What is needed -> Output a single figure: the number of lines in which the word "from" appears.
## begin Source data
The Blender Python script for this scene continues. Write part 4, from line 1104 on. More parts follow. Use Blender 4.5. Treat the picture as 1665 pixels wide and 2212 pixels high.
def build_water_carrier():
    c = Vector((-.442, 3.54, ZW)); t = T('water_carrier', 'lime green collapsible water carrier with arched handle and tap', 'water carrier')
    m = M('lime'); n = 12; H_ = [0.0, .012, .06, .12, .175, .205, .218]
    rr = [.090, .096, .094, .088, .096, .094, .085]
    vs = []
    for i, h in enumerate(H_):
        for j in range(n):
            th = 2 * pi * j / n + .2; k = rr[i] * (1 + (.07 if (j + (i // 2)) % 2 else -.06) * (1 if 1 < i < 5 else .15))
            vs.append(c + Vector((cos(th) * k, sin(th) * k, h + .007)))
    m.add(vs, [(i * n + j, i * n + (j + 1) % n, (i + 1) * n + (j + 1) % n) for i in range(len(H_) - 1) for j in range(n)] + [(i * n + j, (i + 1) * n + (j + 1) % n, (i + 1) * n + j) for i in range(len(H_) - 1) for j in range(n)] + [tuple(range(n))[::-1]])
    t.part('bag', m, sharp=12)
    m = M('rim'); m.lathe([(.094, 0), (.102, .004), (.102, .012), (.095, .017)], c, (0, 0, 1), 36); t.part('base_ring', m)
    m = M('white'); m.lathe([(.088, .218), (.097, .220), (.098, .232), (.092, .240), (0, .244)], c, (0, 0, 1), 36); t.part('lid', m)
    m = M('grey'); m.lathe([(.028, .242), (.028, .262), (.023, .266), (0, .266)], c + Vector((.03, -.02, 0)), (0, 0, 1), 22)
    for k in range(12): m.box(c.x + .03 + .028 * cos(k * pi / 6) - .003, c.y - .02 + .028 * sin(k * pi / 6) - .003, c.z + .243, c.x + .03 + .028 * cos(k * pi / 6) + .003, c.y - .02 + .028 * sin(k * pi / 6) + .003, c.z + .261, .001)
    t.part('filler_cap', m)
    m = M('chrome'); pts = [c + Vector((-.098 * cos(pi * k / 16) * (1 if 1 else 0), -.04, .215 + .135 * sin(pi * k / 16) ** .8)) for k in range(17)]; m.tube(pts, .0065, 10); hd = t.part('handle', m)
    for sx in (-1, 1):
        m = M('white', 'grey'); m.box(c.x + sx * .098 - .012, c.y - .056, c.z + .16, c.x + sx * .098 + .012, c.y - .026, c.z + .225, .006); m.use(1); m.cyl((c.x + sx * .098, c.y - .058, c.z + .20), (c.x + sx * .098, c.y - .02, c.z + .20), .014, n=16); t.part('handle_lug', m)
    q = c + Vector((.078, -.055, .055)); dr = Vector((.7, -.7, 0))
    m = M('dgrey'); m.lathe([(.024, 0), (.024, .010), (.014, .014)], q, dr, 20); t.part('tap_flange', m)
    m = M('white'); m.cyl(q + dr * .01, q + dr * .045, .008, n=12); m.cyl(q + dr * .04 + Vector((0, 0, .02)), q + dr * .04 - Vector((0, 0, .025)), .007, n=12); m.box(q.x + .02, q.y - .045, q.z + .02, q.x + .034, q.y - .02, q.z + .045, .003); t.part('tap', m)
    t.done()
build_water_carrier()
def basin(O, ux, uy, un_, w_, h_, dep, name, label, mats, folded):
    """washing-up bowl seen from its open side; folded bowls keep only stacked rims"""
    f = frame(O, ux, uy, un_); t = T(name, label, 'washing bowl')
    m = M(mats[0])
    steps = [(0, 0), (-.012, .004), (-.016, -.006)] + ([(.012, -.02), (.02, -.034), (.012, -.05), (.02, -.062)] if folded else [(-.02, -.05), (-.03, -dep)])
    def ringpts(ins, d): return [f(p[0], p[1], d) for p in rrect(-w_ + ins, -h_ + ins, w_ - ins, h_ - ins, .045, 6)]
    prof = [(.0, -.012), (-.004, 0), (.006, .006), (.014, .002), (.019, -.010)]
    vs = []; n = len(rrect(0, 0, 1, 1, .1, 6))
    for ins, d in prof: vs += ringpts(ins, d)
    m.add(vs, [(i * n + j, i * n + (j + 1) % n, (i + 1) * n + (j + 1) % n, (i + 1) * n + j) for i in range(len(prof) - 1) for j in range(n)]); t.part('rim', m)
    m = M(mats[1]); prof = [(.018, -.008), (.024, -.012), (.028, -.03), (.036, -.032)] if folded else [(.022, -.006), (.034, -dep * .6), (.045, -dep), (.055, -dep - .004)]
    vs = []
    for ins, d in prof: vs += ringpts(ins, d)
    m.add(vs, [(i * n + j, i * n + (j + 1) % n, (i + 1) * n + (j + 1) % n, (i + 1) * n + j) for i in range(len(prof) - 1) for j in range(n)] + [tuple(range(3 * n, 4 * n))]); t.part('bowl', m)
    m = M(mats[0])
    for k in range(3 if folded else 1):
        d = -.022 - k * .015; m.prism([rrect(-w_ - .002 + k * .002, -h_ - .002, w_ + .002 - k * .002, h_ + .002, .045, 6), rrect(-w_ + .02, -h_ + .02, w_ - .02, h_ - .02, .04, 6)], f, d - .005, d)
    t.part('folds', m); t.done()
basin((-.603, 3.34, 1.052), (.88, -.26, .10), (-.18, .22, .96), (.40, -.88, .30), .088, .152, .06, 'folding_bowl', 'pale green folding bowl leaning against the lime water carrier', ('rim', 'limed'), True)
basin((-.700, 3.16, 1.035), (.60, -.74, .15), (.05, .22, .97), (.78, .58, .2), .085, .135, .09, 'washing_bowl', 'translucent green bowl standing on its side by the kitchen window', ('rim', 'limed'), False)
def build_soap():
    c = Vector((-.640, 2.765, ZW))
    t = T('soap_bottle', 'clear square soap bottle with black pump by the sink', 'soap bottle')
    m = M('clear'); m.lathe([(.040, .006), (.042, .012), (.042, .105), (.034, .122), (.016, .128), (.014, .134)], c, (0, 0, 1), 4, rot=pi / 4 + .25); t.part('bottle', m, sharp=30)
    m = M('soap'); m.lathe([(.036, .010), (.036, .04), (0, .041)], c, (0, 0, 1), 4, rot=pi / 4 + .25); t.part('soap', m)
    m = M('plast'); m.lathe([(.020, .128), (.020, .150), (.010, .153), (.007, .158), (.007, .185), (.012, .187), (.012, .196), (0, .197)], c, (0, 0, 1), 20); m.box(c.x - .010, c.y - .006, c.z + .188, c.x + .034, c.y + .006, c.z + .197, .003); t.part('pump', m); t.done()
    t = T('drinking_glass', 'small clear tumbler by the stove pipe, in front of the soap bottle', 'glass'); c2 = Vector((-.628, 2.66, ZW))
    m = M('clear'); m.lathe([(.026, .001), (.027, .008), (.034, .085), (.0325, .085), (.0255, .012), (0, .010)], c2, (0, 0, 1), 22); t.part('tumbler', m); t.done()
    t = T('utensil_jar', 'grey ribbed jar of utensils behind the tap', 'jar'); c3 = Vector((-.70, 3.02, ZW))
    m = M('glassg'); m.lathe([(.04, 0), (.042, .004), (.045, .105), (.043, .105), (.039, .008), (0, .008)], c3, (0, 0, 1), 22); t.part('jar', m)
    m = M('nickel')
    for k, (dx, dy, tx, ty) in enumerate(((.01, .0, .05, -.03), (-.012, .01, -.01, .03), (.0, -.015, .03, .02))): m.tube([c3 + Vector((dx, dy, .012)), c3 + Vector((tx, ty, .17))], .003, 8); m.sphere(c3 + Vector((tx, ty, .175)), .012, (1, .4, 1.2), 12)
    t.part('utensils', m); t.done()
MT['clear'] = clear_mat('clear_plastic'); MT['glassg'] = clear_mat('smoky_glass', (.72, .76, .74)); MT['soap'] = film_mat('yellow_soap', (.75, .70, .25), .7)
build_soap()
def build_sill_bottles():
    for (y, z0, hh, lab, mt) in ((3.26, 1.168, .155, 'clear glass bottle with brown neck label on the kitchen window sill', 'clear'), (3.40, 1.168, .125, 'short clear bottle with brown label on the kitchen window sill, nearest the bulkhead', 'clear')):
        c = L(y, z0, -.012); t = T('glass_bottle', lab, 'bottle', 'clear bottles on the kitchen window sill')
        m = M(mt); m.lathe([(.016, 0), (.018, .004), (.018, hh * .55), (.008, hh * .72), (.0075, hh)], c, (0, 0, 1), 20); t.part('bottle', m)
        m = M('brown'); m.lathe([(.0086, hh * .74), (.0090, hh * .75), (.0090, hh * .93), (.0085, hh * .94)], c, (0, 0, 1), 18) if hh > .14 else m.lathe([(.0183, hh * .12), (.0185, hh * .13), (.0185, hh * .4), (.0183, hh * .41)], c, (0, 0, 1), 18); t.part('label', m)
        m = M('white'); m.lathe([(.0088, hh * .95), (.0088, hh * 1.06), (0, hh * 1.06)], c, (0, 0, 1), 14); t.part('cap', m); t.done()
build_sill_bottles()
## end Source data
Exercise answer -> 2